Hence, even though the attention of the framers was drawn to the fact that “untouchability” is not a practice referable only to the lowest in the caste ordering but also was practiced against women (and in the absence of a definition, the prohibition would cover all its forms), the expression was designedly left undefined.
The Constitution uses the expression “untouchability” in inverted comas. The use of a punctuation mark cannot be construed as intent to circumscribe the constitutional width of the expression. The historical backdrop to the inclusion of the provision was provided by centuries of subjugation, discrimination and social exclusion. Article 17 is an intrinsic part of the social transformation which the Constitution seeks to achieve.

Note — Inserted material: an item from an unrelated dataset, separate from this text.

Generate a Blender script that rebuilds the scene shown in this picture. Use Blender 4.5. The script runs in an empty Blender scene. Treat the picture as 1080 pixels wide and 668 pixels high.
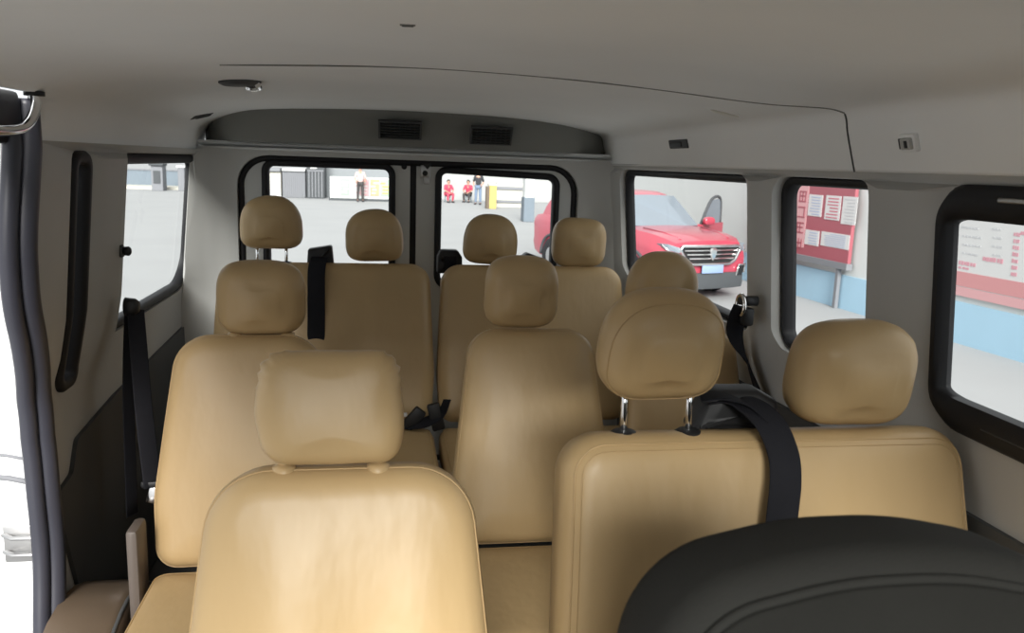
import bpy, bmesh, math, random
from mathutils import Vector, Matrix, noise
from mathutils.geometry import delaunay_2d_cdt
from mathutils.bvhtree import BVHTree
random.seed(4)
S = bpy.context.scene
COL = S.collection
PI = math.pi

# ------------------------------------------------------------------ camera
F = 850.0
EYE = Vector((0, 0, 1.5))
def cam_axes():
    psi, th, r = math.radians(9.238), math.radians(10.738), math.radians(2.0)
    fw = Vector((math.sin(psi)*math.cos(th), math.cos(psi)*math.cos(th), -math.sin(th)))
    ri = Vector((math.cos(psi), -math.sin(psi), 0))
    dn = fw.cross(ri)
    return fw, ri*math.cos(r) - dn*math.sin(r), ri*math.sin(r) + dn*math.cos(r)
FW, RI, DN = cam_axes()
def ray(x, y):
    return FW + RI*((x-540)/F) + DN*((y-334)/F)
def atY(x, y, Y):
    d = ray(x, y); return EYE + d*(Y/d.y)
def atX(x, y, X):
    d = ray(x, y); return EYE + d*(X/d.x)
def atZ(x, y, Z):
    d = ray(x, y); return EYE + d*((Z-EYE.z)/d.z)
cd = bpy.data.cameras.new('camera')
cam = bpy.data.objects.new('camera', cd)
COL.objects.link(cam)
up = -DN
M = Matrix((RI, up, -FW)).transposed().to_4x4()
M.translation = EYE
cam.matrix_world = M
cd.sensor_width = 36
cd.lens = F/1080*36
cd.clip_start = 0.02
cd.clip_end = 500
cd.dof.use_dof = True
cd.dof.focus_distance = 2.1
cd.dof.aperture_fstop = 8.0
S.camera = cam

# ------------------------------------------------------------------ materials
def srgb(r, g, b):
    f = lambda c: ((c/255+0.055)/1.055)**2.4 if c > 10 else c/255/12.92
    return (f(r), f(g), f(b), 1)
def mat(name, col, rough=0.5, metal=0.0, var=0.0, vscale=6.0, bump=0.0, bscale=80.0, bdist=0.002, spec=0.5, stretch=(1,1,1), coat=0.0, sheen=0.0):
    m = bpy.data.materials.new(name); m.use_nodes = True
    nt = m.node_tree; b = nt.nodes['Principled BSDF']
    b.inputs['Base Color'].default_value = col
    b.inputs['Roughness'].default_value = rough
    b.inputs['Metallic'].default_value = metal
    b.inputs['Specular IOR Level'].default_value = spec
    if coat: b.inputs['Coat Weight'].default_value = coat
    if sheen: b.inputs['Sheen Weight'].default_value = sheen
    tc = mp = None
    if var or bump:
        tc = nt.nodes.new('ShaderNodeTexCoord'); mp = nt.nodes.new('ShaderNodeMapping')
        mp.inputs['Scale'].default_value = stretch
        nt.links.new(tc.outputs['Object'], mp.inputs['Vector'])
    if var:
        n = nt.nodes.new('ShaderNodeTexNoise'); n.inputs['Scale'].default_value = vscale
        n.inputs['Detail'].default_value = 5
        nt.links.new(mp.outputs[0], n.inputs['Vector'])
        mx = nt.nodes.new('ShaderNodeMix'); mx.data_type = 'RGBA'
        mx.inputs[6].default_value = tuple(c*(1-var) for c in col[:3])+(1,)
        mx.inputs[7].default_value = tuple(min(1, c*(1+var)) for c in col[:3])+(1,)
        nt.links.new(n.outputs[0], mx.inputs[0]); nt.links.new(mx.outputs[2], b.inputs['Base Color'])
    if bump:
        n2 = nt.nodes.new('ShaderNodeTexNoise'); n2.inputs['Scale'].default_value = bscale
        n2.inputs['Detail'].default_value = 3
        nt.links.new(mp.outputs[0], n2.inputs['Vector'])
        bp = nt.nodes.new('ShaderNodeBump'); bp.inputs['Strength'].default_value = bump
        bp.inputs['Distance'].default_value = bdist
        nt.links.new(n2.outputs[0], bp.inputs['Height']); nt.links.new(bp.outputs[0], b.inputs['Normal'])
    return m
def glass_mat(name, tint=(0.9, 0.93, 0.93), refl=0.06):
    m = bpy.data.materials.new(name); m.use_nodes = True
    nt = m.node_tree; nt.nodes.clear()
    out = nt.nodes.new('ShaderNodeOutputMaterial'); mix = nt.nodes.new('ShaderNodeMixShader')
    tr = nt.nodes.new('ShaderNodeBsdfTransparent'); tr.inputs[0].default_value = (*tint, 1)
    gl = nt.nodes.new('ShaderNodeBsdfGlossy'); gl.inputs['Roughness'].default_value = 0.02
    lw = nt.nodes.new('ShaderNodeLayerWeight'); lw.inputs[0].default_value = refl
    nt.links.new(lw.outputs['Fresnel'], mix.inputs[0])
    nt.links.new(tr.outputs[0], mix.inputs[1]); nt.links.new(gl.outputs[0], mix.inputs[2])
    nt.links.new(mix.outputs[0], out.inputs[0])
    return m
LEATHER = mat('tan_leatherette', (0.44, 0.305, 0.152, 1), 0.42, var=0.06, vscale=5, bump=0.35, bscale=9, bdist=0.012, spec=0.4, stretch=(1.3, 1, 0.55))
PIPING = mat('tan_piping', (0.42, 0.285, 0.135, 1), 0.5)
HEADLINER = mat('headliner_cloth', (0.83, 0.835, 0.83, 1), 0.95, var=0.05, vscale=3, bump=0.2, bscale=300, bdist=0.001, spec=0.1)
HEADER = mat('dark_header_plastic', (0.20, 0.20, 0.185, 1), 0.8, var=0.05, spec=0.2)
PLASTIC = mat('grey_trim_plastic', (0.45, 0.447, 0.43, 1), 0.55, var=0.05, vscale=4, bump=0.1, bscale=400, bdist=0.0005, spec=0.35)
PAINTGREY = mat('grey_body_paint', (0.47, 0.475, 0.46, 1), 0.4, var=0.03)
DARKPL = mat('charcoal_trim_plastic', (0.065, 0.067, 0.068, 1), 0.6, var=0.1, bump=0.15, bscale=300, bdist=0.0006, spec=0.3)
RUBBER = mat('black_rubber', (0.012, 0.012, 0.014, 1), 0.55, var=0.1, spec=0.3)
SEALM = mat('blue_black_seal', (0.035, 0.036, 0.048, 1), 0.42, var=0.1, spec=0.5)
BLACKPL = mat('black_plastic', (0.014, 0.014, 0.015, 1), 0.5, var=0.1, spec=0.4)
WEB = mat('black_belt_webbing', (0.014, 0.014, 0.017, 1), 0.85, var=0.15, vscale=30, bump=0.4, bscale=500, bdist=0.0008, spec=0.12)
CHROME = mat('chrome', (0.85, 0.85, 0.85, 1), 0.12, 1.0)
STEEL = mat('brushed_steel', (0.5, 0.5, 0.5, 1), 0.4, 1.0)
LENS = mat('pale_lamp_lens', (0.62, 0.60, 0.54, 1), 0.3)
CLOTH = mat('dark_grey_seat_cloth', (0.014, 0.0137, 0.0122, 1), 0.9, var=0.2, vscale=9, bump=0.5, bscale=500, bdist=0.001, spec=0.1)
CLOTHRIM = mat('grey_seat_rim_cloth', (0.019, 0.0186, 0.0168, 1), 0.85, var=0.15, vscale=9, bump=0.5, bscale=500, bdist=0.001, spec=0.1)
FLOORM = mat('dark_floor_vinyl', (0.045, 0.043, 0.04, 1), 0.65, var=0.2, vscale=12, bump=0.2, bscale=60)
BROWNV = mat('brown_vinyl', (0.105, 0.075, 0.05, 1), 0.45, var=0.1, bump=0.2, bscale=40)
HINGE = mat('taupe_plastic', (0.105, 0.085, 0.072, 1), 0.5, var=0.05)
WHITEPAINT = mat('white_body_paint', (0.84, 0.86, 0.86, 1), 0.25, coat=0.5)
GLASS = glass_mat('window_glass')
CARGLASS = mat('car_window_glass', (0.16, 0.19, 0.22, 1), 0.08, spec=0.6)
CONC = mat('pale_concrete', (0.285, 0.29, 0.293, 1), 0.9, var=0.08, vscale=0.6, bump=0.2, bscale=6)
RED = mat('red_car_paint', (0.36, 0.045, 0.072, 1), 0.28, coat=0.6, var=0.03)
WHITEW = mat('white_render', (0.54, 0.55, 0.54, 1), 0.85, var=0.05, vscale=1.2, bump=0.2, bscale=20)
BLUEW = mat('pale_blue_dado_paint', (0.33, 0.50, 0.62, 1), 0.7, var=0.06, vscale=2)
REDB = mat('red_board_paint', (0.31, 0.085, 0.105, 1), 0.5, var=0.08, vscale=3)
PINKB = mat('pale_pink_paint', (0.55, 0.30, 0.31, 1), 0.6)
PAPER = mat('white_paper', (0.53, 0.525, 0.52, 1), 0.8, var=0.03)
INKG = mat('grey_ink', (0.44, 0.44, 0.45, 1), 0.8)
INKR = mat('red_ink', (0.46, 0.13, 0.17, 1), 0.8)
INKB = mat('blue_ink', (0.33, 0.38, 0.50, 1), 0.8)
INKP = mat('pink_red_ink', (0.52, 0.26, 0.30, 1), 0.8)
STRIPE = mat('faded_red_stripe', (0.50, 0.23, 0.235, 1), 0.8)
PLATE = mat('pale_blue_plate', (0.22, 0.30, 0.48, 1), 0.5)
YEL = mat('yellow_paint', (0.48, 0.36, 0.10, 1), 0.6, var=0.1)
GREYW = mat('grey_shutter_paint', (0.17, 0.175, 0.19, 1), 0.7, var=0.06)
DKGREY = mat('dark_grey_paint', (0.05, 0.055, 0.06, 1), 0.7, var=0.1)
CREAM = mat('cream_render', (0.47, 0.455, 0.40, 1), 0.85, var=0.05)
BLUEGREY = mat('blue_grey_render', (0.14, 0.17, 0.20, 1), 0.85, var=0.08)
GREENP = mat('green_poster', (0.28, 0.42, 0.29, 1), 0.7)
ORANGEP = mat('orange_poster', (0.46, 0.29, 0.17, 1), 0.7)
SKIN = mat('skin', (0.42, 0.24, 0.17, 1), 0.6)
HAIR = mat('dark_hair', (0.015, 0.012, 0.01, 1), 0.6)
SHIRTW = mat('white_pink_shirt', (0.52, 0.40, 0.39, 1), 0.85)
SHIRTR = mat('red_shirt', (0.45, 0.05, 0.09, 1), 0.85)
SHIRTD = mat('dark_shirt', (0.03, 0.03, 0.035, 1), 0.85)
PANTS = mat('dark_trousers', (0.05, 0.045, 0.045, 1), 0.85)
JEANS = mat('blue_jeans', (0.14, 0.19, 0.27, 1), 0.85)

# ------------------------------------------------------------------ object helpers
def link(o, parent=None):
    COL.objects.link(o)
    if parent: o.parent = parent
    return o
def obj(name, bm, m, parent=None, smooth=True, angle=None):
    me = bpy.data.meshes.new(name)
    bmesh.ops.recalc_face_normals(bm, faces=bm.faces[:])
    bm.to_mesh(me); bm.free()
    me.materials.append(m)
    if smooth:
        me.polygons.foreach_set('use_smooth', [True]*len(me.polygons))
        if angle is not None: me.set_sharp_from_angle(angle=math.radians(angle))
    return link(bpy.data.objects.new(name, me), parent)
def tag(o, label, cat, group=None):
    o['label'] = label; o['category'] = cat
    if group: o['group'] = group
    return o
def thing(name, label, cat, loc=(0, 0, 0), rz=0, group=None):
    o = bpy.data.objects.new(name, None); o.empty_display_size = 0.1
    o.location = loc; o.rotation_euler = (0, 0, rz)
    COL.objects.link(o)
    return tag(o, label, cat, group)
def struct(o):
    o['kind'] = 'structure'; return o
def copy_tree(o, parent=None):
    c = o.copy(); COL.objects.link(c); c.parent = parent
    for ch in list(o.children): copy_tree(ch, c)
    return c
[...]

Hence in construing it, the language of the Constitution should not be ascribed a curtailed meaning which will obliterate its true purpose. “Untouchability” in any form is forbidden. The operation of the words used by the Constitution cannot be confined to a particular form or manifestation of “untouchability”.
The Constitution as a constantly evolving instrument has to be flexible to reach out to injustice based on untouchability, in any of its forms or manifestations. Article 17 is a powerful guarantee against exclusion. As an expression of the anti-exclusion principle, it cannot be read to exclude women against whom social exclusion of the worst kind has been practiced and legitimized on notions of purity and pollution.
The caste system has been powered by specific forms of subjugation of women. The notion of “purity and pollution” stigmatizes the menstruation of women in Indian society. In the ancient religious texts114 and customs, menstruating women have been considered as polluting the surroundings. Irrespective of the status of a woman, menstruation has been equated with impurity, and the idea of impurity is then used to justify their exclusion from key social activities.
Article 17 certainly applies to untouchability practices in relation to lower castes, but it will also apply to the systemic humiliation, exclusion and subjugation faced by women. Prejudice against women based on notions of impurity and pollution associated with menstruation is a symbol of exclusion. The social exclusion of women, based on menstrual status, is but a form of untouchability which is an anathema to constitutional values.
As an expression of the anti-exclusion principle, Article 17 cannot be read to exclude women against whom social exclusion of the worst kind has been practiced and legitimized on notions of purity and pollution. Article 17 cannot be read in a restricted manner. But even if Article 17 were to be read to reflect a particular form of untouchability, that article will not exhaust the guarantee against other forms of social exclusion.
The guarantee against social exclusion would emanate from other provisions of Part III, including Articles 15(2) and 21. Exclusion of women between the age groups of ten and fifty, based on their menstrual status, from entering the temple in Sabarimala can have no place in a constitutional order founded on liberty and dignity.”